«Legge ammazza imprese servita», Confimprenditori: grazie Bonafede

L'ANALISI. La critica di Gerardo Santoli: sotto silenzio è passato il nuovo ‘Codice della crisi d’impresa’, tagliola pesantissima sulle piccole attività che mette a rischio 35mila negozi e, di fatto, rende impossibile aprire nuovi esercizi

Confimprenditori l’ha definito una legge «ammazza imprese» il «Codice della crisi d’impresa e dell’insolvenza», pubblicata in Gazzetta Ufficiale del 14 febbraio 2019, in attuazione della legge 19 ottobre 2017, n 155. Il Vicepresidente Gerardo Santoli rilancia la critica della sua organizzazione ad una regola che cancella la responsabilità limitata delle società, mettendo a rischio negozi ed esercizi. Di seguito l’analisi.


UN’ALTRA LEGGE NEMICA DELLE AZIENDE SI AGGIUNGE ALL’ISTERIA NORMATIVA CHE RENDE LA VITA IMPOSSIBILE AGLI IMPRENDITORI. È ORA DI DIRE BASTA

di Gerardo Santoli | Vicepresidente di Confimprenditori

Gerardo Santoli, Vicepresidente di Confimprenditori

Sotto silenzio, è passata la legge ammazza imprese. Il nuovo ‘Codice della crisi d’impresa’, voluto dal ministro Bonafede e già ribattezzato “codice per mettere in crisi l’impresa”, è infatti una tagliola pesantissima sulle piccole attività che mette a rischio 35mila negozi e, di fatto, rende impossibile aprire nuovi esercizi. Si aggiungono costi e adempimenti amministrativi in un contesto già molto difficile, in cui il profitto è visto come “sterco del demonio” e ogni imprenditore è penalizzato, mentre dovrebbe essere elogiato.

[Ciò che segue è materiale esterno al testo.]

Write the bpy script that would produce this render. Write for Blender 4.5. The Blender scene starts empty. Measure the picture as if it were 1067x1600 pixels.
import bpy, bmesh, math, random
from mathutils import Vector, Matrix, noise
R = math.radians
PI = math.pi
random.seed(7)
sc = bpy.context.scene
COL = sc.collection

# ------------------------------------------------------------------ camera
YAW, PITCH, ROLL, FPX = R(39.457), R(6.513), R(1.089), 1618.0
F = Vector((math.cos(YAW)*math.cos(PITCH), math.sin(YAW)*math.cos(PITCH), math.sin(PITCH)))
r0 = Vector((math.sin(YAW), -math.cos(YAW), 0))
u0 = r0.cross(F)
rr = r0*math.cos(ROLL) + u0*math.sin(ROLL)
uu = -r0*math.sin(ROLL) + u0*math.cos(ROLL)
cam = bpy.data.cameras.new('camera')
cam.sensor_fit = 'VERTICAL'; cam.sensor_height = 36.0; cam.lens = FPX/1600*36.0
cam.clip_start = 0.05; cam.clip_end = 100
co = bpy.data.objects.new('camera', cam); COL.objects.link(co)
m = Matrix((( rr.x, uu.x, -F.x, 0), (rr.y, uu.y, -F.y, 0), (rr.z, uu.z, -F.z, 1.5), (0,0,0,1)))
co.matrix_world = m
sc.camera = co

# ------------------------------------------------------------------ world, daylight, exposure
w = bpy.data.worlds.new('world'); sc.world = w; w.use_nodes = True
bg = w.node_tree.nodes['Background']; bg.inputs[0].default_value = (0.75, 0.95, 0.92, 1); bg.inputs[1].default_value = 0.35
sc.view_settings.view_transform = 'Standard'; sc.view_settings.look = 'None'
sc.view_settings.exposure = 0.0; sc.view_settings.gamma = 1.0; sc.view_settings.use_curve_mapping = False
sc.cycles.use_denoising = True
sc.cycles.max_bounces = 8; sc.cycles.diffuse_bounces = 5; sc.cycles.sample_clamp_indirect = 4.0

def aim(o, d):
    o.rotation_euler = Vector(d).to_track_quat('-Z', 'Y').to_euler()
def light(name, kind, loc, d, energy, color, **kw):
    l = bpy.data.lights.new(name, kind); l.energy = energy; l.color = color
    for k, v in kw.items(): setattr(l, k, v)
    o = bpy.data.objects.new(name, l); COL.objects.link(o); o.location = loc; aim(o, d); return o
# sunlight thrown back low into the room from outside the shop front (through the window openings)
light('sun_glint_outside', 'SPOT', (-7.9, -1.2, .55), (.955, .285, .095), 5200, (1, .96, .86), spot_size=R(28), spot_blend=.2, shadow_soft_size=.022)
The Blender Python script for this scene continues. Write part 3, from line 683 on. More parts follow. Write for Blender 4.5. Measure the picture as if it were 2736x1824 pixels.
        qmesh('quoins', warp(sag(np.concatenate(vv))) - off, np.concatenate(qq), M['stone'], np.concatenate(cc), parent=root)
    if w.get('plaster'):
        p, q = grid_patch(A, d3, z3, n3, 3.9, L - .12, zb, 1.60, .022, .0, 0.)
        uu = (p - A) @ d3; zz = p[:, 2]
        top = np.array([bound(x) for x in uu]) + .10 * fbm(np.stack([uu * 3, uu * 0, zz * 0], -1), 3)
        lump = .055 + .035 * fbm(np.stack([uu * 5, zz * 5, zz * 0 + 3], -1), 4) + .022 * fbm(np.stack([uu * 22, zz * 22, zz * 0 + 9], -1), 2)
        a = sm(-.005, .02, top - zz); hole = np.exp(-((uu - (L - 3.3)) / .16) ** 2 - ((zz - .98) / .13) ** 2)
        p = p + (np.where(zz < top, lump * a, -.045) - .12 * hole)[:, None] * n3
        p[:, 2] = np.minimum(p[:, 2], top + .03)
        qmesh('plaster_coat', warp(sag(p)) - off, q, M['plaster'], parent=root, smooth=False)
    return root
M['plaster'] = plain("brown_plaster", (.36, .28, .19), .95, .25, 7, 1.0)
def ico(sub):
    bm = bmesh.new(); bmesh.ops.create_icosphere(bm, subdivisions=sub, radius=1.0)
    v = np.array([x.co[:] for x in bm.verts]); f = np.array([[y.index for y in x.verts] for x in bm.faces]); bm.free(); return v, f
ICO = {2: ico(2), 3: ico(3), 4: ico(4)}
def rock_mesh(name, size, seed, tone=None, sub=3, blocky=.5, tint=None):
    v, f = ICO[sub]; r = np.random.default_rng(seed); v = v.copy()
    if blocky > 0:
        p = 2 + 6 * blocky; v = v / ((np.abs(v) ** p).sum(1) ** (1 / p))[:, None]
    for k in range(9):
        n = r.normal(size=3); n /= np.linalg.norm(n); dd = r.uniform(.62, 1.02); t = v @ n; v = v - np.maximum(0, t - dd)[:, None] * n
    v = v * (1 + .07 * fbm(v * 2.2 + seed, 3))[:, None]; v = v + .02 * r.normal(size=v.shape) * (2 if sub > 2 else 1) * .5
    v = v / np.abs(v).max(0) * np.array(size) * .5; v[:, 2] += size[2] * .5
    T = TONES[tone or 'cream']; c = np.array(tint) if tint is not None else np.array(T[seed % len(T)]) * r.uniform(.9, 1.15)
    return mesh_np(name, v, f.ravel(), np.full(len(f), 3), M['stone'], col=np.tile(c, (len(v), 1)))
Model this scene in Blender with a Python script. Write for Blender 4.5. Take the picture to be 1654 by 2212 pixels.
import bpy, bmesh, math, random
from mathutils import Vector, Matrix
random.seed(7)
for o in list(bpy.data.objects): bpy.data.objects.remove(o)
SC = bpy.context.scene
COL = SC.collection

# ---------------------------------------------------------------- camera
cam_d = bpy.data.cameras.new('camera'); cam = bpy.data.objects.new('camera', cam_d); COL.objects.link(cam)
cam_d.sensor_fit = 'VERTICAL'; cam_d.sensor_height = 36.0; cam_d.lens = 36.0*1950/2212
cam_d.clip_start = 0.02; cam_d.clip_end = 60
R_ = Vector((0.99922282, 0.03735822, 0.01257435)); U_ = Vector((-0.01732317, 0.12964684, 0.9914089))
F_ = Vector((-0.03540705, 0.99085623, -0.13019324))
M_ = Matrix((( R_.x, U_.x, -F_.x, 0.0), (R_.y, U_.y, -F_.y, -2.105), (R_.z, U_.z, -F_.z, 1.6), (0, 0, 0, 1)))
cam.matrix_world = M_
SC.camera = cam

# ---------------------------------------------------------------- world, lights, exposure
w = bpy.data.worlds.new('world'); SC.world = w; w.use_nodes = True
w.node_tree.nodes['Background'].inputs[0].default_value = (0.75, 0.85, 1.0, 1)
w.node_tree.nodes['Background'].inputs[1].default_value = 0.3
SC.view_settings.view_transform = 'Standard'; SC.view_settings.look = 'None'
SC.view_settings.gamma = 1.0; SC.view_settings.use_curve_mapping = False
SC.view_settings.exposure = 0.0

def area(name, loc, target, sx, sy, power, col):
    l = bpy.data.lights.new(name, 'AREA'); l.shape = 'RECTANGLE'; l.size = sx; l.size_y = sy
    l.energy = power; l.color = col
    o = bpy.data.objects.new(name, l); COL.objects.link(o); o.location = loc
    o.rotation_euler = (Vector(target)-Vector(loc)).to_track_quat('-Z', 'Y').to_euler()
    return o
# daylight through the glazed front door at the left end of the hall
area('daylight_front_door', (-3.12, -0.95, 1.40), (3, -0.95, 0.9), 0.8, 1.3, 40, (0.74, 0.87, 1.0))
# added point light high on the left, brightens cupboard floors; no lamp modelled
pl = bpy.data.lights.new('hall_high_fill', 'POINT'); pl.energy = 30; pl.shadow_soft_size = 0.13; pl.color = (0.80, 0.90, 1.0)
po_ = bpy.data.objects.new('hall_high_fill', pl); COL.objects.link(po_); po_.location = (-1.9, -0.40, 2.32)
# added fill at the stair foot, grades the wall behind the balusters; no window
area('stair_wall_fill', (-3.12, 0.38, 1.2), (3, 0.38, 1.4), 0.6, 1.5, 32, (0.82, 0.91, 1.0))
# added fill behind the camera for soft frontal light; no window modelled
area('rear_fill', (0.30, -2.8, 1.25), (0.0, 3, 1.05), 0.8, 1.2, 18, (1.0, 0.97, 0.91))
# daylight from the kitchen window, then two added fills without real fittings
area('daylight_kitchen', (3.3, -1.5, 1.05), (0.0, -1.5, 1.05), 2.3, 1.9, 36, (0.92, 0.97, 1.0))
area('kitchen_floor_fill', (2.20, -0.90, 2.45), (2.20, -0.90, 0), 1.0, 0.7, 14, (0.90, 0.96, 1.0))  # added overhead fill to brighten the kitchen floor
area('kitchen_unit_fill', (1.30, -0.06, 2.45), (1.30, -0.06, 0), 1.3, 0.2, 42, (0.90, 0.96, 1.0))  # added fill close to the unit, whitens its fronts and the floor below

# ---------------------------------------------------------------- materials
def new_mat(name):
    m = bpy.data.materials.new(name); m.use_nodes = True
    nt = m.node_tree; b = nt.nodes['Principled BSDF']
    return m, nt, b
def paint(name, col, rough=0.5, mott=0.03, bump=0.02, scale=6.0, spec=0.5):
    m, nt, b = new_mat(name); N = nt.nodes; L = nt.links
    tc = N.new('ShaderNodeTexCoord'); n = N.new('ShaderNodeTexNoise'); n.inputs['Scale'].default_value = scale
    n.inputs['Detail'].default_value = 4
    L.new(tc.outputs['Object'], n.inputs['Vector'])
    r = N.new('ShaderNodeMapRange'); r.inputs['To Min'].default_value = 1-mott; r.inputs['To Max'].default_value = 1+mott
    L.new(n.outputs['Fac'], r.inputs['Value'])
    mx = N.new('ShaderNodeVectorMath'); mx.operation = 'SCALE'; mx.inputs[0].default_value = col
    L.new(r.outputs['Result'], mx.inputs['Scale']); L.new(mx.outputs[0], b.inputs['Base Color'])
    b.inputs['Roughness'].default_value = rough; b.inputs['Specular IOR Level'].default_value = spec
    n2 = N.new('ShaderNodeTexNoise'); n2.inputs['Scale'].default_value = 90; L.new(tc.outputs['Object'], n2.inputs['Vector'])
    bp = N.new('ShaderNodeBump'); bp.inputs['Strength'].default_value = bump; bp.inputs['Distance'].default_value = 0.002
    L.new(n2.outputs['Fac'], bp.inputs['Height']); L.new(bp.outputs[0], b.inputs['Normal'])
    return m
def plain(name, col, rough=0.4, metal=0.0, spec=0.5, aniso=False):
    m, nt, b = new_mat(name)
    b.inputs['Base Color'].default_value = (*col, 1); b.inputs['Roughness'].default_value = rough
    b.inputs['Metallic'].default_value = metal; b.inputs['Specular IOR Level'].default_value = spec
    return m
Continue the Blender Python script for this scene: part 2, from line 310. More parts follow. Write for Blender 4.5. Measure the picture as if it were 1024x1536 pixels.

La riforma commette due errori fondamentali. Cancella il concetto di “responsabilità limitata”, per cui chi si assume il rischio di un’iniziativa imprenditoriale rischia di rispondere con il patrimonio personale nel caso in cui le cose vadano male. E poi obbliga ad assumere un “delatore”, una sentinella che dovrebbe avvertire il titolare in caso di potenziali irregolarità.

Il Ministro della Giustizia, Alfonso Bonafede

Ma, poiché queste pesanti responsabilità legali dovrebbero essere svolte in cambio di poche migliaia di euro, è evidente che nessuno voglia farlo. E, vista l’assurdità della legge, non è casuale nemmeno che solo un’azienda su quattro si sia messa in regola nonostante i termini siano scaduti a ottobre 2019. Ecco, sembra quasi che si voglia scoraggiare quei pochi che ancora credono nell’imprenditoria e vogliono mettersi in gioco. Tra l’altro, questi aggravi si sommano a molti altri. Secondo la Cgia le ultime norme produrranno 3,2 miliardi di maggiori costi burocratici, che si aggiungono agli oltre 57 miliardi spesi ogni anno dalle aziende per essere in regola con la pubblica amministrazione. Sono più di 60 giorni di lavoro, l’8% della ricchezza nazionale prodotta ogni anno. Insomma, se già è difficile fare impresa normalmente, come dice la parola stessa, in Italia sta diventando (un’impresa) impossibile. Eppure non si può fare a meno delle imprese, perché sono quelle che creano ricchezza, pagano stipendi, diffondono benessere. Per cui è ora di dire basta a questa concezione anti-sviluppista che criminalizza il profitto e rende la vita degli imprenditori ogni giorno più difficile, basta a questa isteria normativa che complica la vita a chi mette soldi, tempo, ed energia nelle proprie attività. A chi ancora ci crede.